Kalen Fraser //December 17, 2014//

New home health care rules

Kalen Fraser //December 17, 2014//

Most employers of home health care workers are aware of the labor law changes affecting their industry starting in January. Many of these employers, however, do not fully appreciate the adjustments they will have to make to their payroll and employment practices to comply with the new rules.

Starting Jan. 1  home health care workers classified as “companions”, who are employed by third-part companies, are no longer exempt from the minimum wage and overtime provisions of the Fair Labor Standards Act (FLSA). Workers directly employed as companions, by the individual, household, or family receiving the services, are still eligible for the exemption but the type of work they can do is limited due to a change in the U.S. Department of Labor’s (DOL) definition of companionship services which no longer includes care of the individual, only “fellowship and protection”.  In October, the DOL announced that it would delay enforcement of the rule until July 1, 2015. However, the rule is still technically in effect on Jan. 1, which means that employees could file private suit for violations occurring after that. 

So essentially, third-party employers who provide companionship services to their clients must now pay all of their employees at least the federal minimum wage and overtime pay after 40 hours in a workweek. The majority of these employees were already paid at least minimum wage but it was common for employers to not pay overtime.  

Paying overtime sounds simple enough but due to a variety of pay practices at home health care companies the actual implementation of correct overtime payment will be quite complicated. For example, many home health care employers pay by the day or by the client. Employers also pay non-discretionary bonuses for work performance and extra pay when employees are on call.

Other common practices include paying mileage between visits instead of hours worked, paying set weekly salaries to non-exempt employees, not recording all hours worked, not recording meal and break time, and not recording sleep time for employees who work more than a 24-hour shift. All of these practices complicate the new overtime requirement. For starters, all work time must now be recorded so that overtime can be paid when an employee exceeds 40 hours in a week.

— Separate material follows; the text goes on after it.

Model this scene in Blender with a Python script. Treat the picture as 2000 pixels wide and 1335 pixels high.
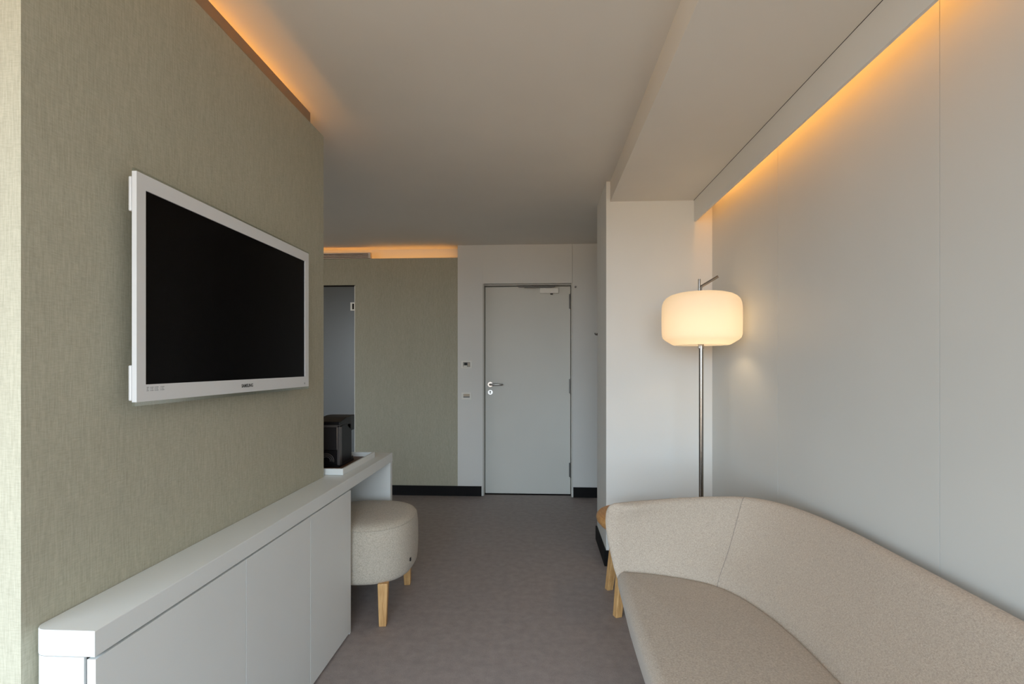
import bpy, bmesh, math
from mathutils import Vector, Matrix

# ------------------------------------------------------------------ clear
for o in list(bpy.data.objects):
    bpy.data.objects.remove(o)
S = bpy.context.scene
COL = S.collection

# ------------------------------------------------------------------ camera
F_PX = 985.0
YAW = math.atan(52.0 / F_PX)
CAM_H = 1.286
cam_d = bpy.data.cameras.new('camera')
cam_d.sensor_width = 36.0
cam_d.lens = F_PX / 2000.0 * 36.0
cam_d.shift_y = 44.5 / 2000.0
cam_d.clip_start = 0.02
cam = bpy.data.objects.new('camera', cam_d)
cam.location = (0, 0, CAM_H)
cam.rotation_euler = (math.pi / 2, 0, YAW)
COL.objects.link(cam)
S.camera = cam

# ------------------------------------------------------------------ world, light, exposure
SKY = (0.80, 0.975, 1.13)
SKY_STRENGTH = 9.3
GROUND = (0.34, 0.26, 0.18)
LED_COL = (1.0, 0.43, 0.085)
LED_LEFT, LED_RIGHT, LED_BACK = 62.0, 12.0, 7.0
LAMP_W = 1.95
S.view_settings.view_transform = 'Standard'
S.view_settings.look = 'None'
S.view_settings.gamma = 1.0
S.view_settings.use_curve_mapping = False
S.view_settings.exposure = 0.0
S.cycles.max_bounces = 12
S.cycles.diffuse_bounces = 7
S.cycles.glossy_bounces = 4
S.cycles.transmission_bounces = 8
S.cycles.caustics_reflective = False
S.cycles.caustics_refractive = False
S.cycles.sample_clamp_indirect = 6.0

w = bpy.data.worlds.new('daylight')
S.world = w
w.use_nodes = True
nt = w.node_tree
nt.nodes.clear()
out = nt.nodes.new('ShaderNodeOutputWorld')
bg = nt.nodes.new('ShaderNodeBackground')
bg.inputs['Strength'].default_value = SKY_STRENGTH
tc = nt.nodes.new('ShaderNodeTexCoord')
sx = nt.nodes.new('ShaderNodeSeparateXYZ')
rmp = nt.nodes.new('ShaderNodeValToRGB')
ad = nt.nodes.new('ShaderNodeMath'); ad.operation = 'MULTIPLY_ADD'
ad.inputs[1].default_value = 0.5; ad.inputs[2].default_value = 0.5
nt.links.new(tc.outputs['Generated'], sx.inputs[0])
nt.links.new(sx.outputs['Z'], ad.inputs[0])
nt.links.new(ad.outputs[0], rmp.inputs[0])
rmp.color_ramp.elements[0].position = 0.485; rmp.color_ramp.elements[0].color = (*GROUND, 1)
rmp.color_ramp.elements[1].position = 0.515; rmp.color_ramp.elements[1].color = (*SKY, 1)
nt.links.new(rmp.outputs[0], bg.inputs['Color'])
nt.links.new(bg.outputs[0], out.inputs['Surface'])

# window geometry (behind the camera)
WIN_Y = -1.9
WX0, WX1, WZ0, WZ1 = -4.35, 1.0, 0.12, 2.38
pl = bpy.data.lights.new('window_portal', 'AREA')
pl.shape = 'RECTANGLE'; pl.size = WX1 - WX0; pl.size_y = WZ1 - WZ0
pl.cycles.is_portal = True
po = bpy.data.objects.new('window_portal', pl)
po.location = ((WX0 + WX1) / 2, WIN_Y - 0.02, (WZ0 + WZ1) / 2)
po.rotation_euler = (math.pi / 2, 0, 0)     # -Z local -> +Y into the room
COL.objects.link(po)

# ------------------------------------------------------------------ helpers
def lin(c):
    c = c / 255.0
    return c / 12.92 if c <= 0.04045 else ((c + 0.055) / 1.055) ** 2.4

def rgb(r, g, b):
    return (lin(r), lin(g), lin(b))

def add_box(bm, x0, x1, y0, y1, z0, z1, bev=0.0, seg=2):
    m = Matrix.Translation(((x0 + x1) / 2, (y0 + y1) / 2, (z0 + z1) / 2)) @ \
        Matrix.Diagonal((abs(x1 - x0), abs(y1 - y0), abs(z1 - z0), 1))
    r = bmesh.ops.create_cube(bm, size=1.0, matrix=m)
    if bev > 0:
        ed = list({e for v in r['verts'] for e in v.link_edges})
        bmesh.ops.bevel(bm, geom=ed, offset=bev, segments=seg, profile=0.5, affect='EDGES')

def add_tube(bm, pts, r, n=12, caps=True):
    """round tube through points; r a number or one radius per point"""
    pts = [Vector(p) for p in pts]
    rs = r if isinstance(r, (list, tuple)) else [r] * len(pts)
    rings = []
    prev = None
    for i, p in enumerate(pts):
        if i == 0: d = pts[1] - p
        elif i == len(pts) - 1: d = p - pts[i - 1]
        else: d = (pts[i + 1] - p).normalized() + (p - pts[i - 1]).normalized()
        d.normalize()
        if prev is None:
            up = Vector((0, 0, 1)) if abs(d.z) < 0.9 else Vector((1, 0, 0))
            a = d.cross(up).normalized()
        else:
            a = (prev - d * prev.dot(d)).normalized()
        prev = a
        b = d.cross(a)
        rings.append([bm.verts.new(p + (a * math.cos(2 * math.pi * k / n) + b * math.sin(2 * math.pi * k / n)) * rs[i]) for k in range(n)])
    for i in range(len(rings) - 1):
        for k in range(n):
            bm.faces.new((rings[i][k], rings[i][(k + 1) % n], rings[i + 1][(k + 1) % n], rings[i + 1][k]))
    if caps:
        bm.faces.new(list(reversed(rings[0]))); bm.faces.new(rings[-1])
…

That includes rest breaks, travel between clients, morning meetings, trips to the main office to drop off equipment and paperwork, etc. Employers can continue to pay a weekly salary, or a day rate, or a client rate, but they must track all of the hours worked so that any hours over 40 are compensated correctly. Paying a non-exempt employee by any of these methods does not exempt them from overtime pay. When employers pay non-discretionary bonuses and extra amounts for on-call pay, that compensation must be included in the weekly calculation of the regular rate of pay so that the corresponding overtime rate is accurate. 

It should be noted that in several states, the state labor law already required that workers providing companionship services be paid minimum wage and overtime.  However, the majority of states in the U.S. had laws that mirrored the old FLSA exemption. 

Several employers have asked whether Colorado’s overtime exemption for companionship work still applies to their employees. Even though they now have to pay overtime after 40 hours in a week per the federal change, they want to know if they are also liable for overtime after 12 hours in a day. Per conversations held with the Director of Labor of Colorado’s Dept. of Labor and Employment, Michael McArdle, the companionship exemption applicable under Colorado State Minimum Wage Order 30 is reflective of the FLSA exemption prior to the new federal changes and there is no proposal to change it for the upcoming Minimum Wage Order 31. More information on the Colorado Division of Labor’s definition of companionship can be found in its Advisory Bulletin and Resource Guide published in March 2012.

If you employ home health care workers, make sure you know the rules and how to stay in the compliance. A seemingly simple thing like overtime can have many hidden complications. It will take several weeks, if not months, for a company to adjust to all of the changes that must be made to payroll, time keeping, and logistics. Begin making changes now so that you’re off to a good start in 2015!